Traffic planning games
The so-called “Cherusker Curve” attests to the transformation of the urban development guidelines. At one time the train tracks between General-Pape-Strasse and Kolonnenstrasse ran along this curve. After the Second World War the Schöneberg district office had a green corridor built on the embankment of the defunct railway line.
The land development plan for 1964 provided that the terrain should be used for an autobahn that would intersect the entire length of West Berlin. The first section of this “west bypass” from Steglitz to Sachsendamm was opened in 1968. It was planned to continue it across the former railway track of the “Cherusker Curve” and then have it run parallel to the Wannsee railway to the north. This was prevented by the “West bypass citizens’ initiative” that came together in 1974.

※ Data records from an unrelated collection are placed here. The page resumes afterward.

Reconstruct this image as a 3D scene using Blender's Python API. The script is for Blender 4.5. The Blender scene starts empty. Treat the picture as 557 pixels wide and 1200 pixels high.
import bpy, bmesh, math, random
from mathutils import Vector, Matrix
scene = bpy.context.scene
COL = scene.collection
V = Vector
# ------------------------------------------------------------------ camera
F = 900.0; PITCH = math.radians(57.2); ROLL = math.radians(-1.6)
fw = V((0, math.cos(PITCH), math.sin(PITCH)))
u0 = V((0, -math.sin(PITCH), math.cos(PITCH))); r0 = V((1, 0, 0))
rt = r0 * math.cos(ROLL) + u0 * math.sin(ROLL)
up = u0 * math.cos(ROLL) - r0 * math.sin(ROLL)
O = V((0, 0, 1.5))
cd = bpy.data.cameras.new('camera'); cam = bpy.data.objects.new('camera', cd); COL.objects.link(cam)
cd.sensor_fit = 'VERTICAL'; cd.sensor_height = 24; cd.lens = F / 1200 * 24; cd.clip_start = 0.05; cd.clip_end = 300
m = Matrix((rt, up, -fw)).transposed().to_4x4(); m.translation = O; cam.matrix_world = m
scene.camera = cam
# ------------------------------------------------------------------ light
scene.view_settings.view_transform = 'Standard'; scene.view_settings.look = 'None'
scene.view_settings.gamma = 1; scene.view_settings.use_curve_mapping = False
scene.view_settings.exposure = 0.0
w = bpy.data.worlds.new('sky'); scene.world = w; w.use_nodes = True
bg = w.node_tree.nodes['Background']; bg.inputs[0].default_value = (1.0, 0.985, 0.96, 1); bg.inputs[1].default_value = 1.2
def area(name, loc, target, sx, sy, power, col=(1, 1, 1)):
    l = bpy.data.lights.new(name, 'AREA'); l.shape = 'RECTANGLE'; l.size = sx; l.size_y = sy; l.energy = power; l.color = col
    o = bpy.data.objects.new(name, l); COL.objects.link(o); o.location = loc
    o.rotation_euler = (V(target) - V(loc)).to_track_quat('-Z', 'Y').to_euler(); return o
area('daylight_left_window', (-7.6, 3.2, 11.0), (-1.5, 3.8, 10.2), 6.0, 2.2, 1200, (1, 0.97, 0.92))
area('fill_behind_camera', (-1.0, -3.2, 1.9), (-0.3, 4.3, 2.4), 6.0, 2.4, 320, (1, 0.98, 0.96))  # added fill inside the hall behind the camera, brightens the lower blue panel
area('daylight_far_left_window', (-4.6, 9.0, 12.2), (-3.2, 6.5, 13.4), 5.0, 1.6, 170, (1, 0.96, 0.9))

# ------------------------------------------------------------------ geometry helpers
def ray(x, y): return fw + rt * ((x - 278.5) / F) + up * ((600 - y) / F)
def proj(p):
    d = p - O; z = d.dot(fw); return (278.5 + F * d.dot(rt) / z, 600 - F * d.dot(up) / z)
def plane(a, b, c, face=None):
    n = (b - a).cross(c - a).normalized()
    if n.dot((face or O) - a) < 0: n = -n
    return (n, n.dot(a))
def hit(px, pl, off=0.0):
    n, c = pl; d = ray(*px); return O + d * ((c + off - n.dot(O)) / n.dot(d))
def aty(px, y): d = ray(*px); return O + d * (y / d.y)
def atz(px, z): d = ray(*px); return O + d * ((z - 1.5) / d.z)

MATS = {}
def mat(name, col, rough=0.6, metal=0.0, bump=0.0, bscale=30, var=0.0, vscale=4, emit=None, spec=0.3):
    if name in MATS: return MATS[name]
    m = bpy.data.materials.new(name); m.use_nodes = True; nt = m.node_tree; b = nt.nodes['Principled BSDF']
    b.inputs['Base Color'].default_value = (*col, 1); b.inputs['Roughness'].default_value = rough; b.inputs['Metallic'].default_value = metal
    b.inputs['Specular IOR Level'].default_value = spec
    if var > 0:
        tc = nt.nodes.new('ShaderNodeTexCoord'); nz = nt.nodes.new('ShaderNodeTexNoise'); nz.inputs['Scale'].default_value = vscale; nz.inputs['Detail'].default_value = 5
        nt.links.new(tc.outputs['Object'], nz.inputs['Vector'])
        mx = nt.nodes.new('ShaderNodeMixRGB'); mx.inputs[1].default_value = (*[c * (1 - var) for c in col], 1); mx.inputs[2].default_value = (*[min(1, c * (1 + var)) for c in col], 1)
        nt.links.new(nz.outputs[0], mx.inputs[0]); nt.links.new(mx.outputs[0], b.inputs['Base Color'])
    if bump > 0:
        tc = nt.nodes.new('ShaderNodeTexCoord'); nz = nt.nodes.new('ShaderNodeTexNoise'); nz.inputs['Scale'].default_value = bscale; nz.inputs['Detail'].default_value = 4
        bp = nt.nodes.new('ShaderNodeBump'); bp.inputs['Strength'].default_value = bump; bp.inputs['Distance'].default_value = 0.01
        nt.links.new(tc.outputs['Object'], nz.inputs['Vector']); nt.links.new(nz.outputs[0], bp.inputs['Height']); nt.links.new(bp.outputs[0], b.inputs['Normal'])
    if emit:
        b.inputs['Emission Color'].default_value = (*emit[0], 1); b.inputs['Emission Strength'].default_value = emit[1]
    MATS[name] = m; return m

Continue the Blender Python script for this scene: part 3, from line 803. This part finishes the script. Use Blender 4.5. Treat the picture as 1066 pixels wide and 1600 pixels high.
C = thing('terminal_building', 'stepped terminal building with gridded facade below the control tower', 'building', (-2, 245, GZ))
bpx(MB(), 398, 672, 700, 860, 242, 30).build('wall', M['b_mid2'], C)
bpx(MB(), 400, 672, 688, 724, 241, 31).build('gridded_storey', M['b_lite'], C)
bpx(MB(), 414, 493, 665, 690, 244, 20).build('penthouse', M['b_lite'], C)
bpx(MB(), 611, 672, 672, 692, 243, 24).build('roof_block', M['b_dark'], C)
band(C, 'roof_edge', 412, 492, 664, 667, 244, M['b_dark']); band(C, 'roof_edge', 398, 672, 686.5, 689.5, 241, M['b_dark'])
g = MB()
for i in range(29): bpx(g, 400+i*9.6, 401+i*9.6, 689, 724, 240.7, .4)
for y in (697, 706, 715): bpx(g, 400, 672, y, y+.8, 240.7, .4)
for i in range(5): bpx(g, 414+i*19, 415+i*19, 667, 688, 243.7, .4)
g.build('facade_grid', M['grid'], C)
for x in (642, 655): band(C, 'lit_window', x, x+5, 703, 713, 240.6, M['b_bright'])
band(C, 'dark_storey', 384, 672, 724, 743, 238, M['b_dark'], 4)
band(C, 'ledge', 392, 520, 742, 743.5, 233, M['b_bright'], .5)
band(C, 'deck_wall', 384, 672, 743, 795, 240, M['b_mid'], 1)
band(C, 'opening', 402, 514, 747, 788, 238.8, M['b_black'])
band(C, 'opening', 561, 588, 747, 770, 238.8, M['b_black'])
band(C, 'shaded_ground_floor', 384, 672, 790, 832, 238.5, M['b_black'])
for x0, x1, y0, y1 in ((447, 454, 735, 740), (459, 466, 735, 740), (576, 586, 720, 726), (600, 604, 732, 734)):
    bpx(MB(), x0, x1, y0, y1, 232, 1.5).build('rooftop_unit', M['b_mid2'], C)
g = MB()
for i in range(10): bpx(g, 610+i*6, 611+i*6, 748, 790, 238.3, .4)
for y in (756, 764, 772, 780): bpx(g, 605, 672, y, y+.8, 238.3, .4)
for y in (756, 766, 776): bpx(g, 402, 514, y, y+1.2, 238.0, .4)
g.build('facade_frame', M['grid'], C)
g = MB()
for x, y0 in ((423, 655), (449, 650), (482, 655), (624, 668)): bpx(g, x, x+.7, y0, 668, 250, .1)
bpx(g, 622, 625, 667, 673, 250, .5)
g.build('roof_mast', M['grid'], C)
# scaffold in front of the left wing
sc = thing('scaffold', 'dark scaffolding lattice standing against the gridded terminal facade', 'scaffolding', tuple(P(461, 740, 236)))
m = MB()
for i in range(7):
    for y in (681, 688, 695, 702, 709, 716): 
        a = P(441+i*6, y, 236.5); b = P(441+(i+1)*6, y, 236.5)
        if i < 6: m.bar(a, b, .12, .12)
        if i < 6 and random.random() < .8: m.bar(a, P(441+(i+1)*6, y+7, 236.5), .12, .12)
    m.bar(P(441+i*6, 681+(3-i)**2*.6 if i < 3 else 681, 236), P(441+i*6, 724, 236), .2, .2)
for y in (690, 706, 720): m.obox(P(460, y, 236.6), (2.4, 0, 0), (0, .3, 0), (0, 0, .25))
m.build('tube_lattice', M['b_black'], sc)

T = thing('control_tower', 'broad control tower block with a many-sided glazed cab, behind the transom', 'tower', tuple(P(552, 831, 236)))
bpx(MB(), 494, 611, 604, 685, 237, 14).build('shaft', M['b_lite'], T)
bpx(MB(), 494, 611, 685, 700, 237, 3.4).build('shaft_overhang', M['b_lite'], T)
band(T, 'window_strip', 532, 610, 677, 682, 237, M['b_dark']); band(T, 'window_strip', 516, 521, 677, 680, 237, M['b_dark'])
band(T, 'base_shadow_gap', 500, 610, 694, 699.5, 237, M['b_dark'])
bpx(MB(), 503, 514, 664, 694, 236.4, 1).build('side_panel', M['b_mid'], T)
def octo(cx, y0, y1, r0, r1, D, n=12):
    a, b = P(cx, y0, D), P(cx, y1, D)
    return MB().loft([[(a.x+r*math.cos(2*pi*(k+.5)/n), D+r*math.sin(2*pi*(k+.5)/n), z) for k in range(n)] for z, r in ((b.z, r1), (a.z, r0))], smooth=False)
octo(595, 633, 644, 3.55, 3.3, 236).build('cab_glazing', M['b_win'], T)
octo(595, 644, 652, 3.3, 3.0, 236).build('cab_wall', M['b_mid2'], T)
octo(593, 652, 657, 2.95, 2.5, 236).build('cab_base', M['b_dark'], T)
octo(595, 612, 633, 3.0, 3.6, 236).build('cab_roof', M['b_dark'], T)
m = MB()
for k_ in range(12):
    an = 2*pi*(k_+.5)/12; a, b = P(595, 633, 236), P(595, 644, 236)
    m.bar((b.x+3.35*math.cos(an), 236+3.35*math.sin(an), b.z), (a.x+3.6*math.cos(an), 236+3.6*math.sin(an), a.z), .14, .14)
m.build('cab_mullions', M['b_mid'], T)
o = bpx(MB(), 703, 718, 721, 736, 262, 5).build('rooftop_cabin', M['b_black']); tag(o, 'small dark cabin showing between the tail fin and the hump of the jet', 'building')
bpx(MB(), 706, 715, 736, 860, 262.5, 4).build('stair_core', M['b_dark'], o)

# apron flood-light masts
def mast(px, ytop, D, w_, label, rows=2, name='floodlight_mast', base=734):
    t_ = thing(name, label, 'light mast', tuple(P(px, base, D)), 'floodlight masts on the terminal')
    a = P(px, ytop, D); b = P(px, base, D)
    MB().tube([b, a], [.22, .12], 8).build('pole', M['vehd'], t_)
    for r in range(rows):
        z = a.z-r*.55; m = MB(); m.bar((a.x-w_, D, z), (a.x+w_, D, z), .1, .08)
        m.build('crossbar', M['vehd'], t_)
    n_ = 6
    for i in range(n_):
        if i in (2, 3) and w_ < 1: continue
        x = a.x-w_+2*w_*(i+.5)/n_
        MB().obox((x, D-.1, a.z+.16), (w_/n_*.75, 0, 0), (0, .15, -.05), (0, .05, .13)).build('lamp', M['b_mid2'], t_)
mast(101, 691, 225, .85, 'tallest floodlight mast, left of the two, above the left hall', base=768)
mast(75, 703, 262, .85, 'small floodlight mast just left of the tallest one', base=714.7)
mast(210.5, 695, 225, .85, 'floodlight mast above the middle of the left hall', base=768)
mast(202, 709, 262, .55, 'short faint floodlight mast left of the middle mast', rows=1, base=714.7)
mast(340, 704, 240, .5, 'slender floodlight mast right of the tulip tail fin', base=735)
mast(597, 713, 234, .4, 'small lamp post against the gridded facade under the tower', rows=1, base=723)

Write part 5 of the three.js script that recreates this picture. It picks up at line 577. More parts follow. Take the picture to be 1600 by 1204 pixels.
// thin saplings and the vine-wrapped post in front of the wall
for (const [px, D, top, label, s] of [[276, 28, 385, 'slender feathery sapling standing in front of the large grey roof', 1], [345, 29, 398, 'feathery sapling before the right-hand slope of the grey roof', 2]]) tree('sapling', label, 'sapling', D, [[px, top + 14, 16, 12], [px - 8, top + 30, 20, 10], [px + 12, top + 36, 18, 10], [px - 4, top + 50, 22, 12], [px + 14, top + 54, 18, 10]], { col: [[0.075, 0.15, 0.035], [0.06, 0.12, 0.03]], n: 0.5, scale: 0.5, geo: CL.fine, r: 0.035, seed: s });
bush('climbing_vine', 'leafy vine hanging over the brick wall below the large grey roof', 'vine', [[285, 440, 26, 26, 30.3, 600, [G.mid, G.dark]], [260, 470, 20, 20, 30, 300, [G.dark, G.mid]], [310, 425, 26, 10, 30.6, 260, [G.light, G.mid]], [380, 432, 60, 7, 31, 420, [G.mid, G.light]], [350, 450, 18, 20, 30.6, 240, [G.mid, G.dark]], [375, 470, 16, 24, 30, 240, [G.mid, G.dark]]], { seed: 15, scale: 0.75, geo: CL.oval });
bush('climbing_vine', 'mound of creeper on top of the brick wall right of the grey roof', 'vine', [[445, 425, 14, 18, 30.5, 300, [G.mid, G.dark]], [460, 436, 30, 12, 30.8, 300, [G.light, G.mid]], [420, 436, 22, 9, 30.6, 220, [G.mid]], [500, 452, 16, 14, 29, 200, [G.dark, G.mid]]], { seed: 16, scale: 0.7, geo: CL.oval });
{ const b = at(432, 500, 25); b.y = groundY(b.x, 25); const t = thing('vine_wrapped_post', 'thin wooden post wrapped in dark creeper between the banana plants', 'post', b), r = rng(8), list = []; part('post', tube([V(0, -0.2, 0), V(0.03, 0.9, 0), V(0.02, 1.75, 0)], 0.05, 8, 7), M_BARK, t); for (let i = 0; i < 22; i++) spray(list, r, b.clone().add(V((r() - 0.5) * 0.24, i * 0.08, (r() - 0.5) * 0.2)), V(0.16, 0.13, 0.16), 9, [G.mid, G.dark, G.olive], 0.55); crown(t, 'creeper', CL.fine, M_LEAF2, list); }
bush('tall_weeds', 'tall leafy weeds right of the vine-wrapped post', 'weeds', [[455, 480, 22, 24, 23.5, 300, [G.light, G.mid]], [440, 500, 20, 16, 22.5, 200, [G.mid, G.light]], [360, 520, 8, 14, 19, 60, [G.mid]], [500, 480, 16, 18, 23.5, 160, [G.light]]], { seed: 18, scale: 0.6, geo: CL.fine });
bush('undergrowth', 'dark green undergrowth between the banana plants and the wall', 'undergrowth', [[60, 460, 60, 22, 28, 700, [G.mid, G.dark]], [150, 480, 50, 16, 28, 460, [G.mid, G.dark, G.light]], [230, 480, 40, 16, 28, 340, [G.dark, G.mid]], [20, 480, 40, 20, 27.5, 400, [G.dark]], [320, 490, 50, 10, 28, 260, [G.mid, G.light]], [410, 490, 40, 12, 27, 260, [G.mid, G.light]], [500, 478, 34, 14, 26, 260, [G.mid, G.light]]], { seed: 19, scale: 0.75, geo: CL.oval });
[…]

Green bypass instead of an autobahn
The “West bypass citizens’ initiative” fought bitterly against the extension of the Autobahn and succeeded with their petition for review of a legal norm in 1981. But the Senate persisted in the plans until the mid-1990s.
The idea developed by the citizens’ initiative for a green bypass gradually came to fruition in the course of the “Urban Development” subsidy programme.
The area around the newly designed green corridor Cherusker Triangle will soon be faced with more changes: a new north-south S-Bahn line is planned, the S 21. It is to lead from the Julius-Leber-Brücke station along the former tracks of the “Cherusker Curve” to the station at Südkreuz.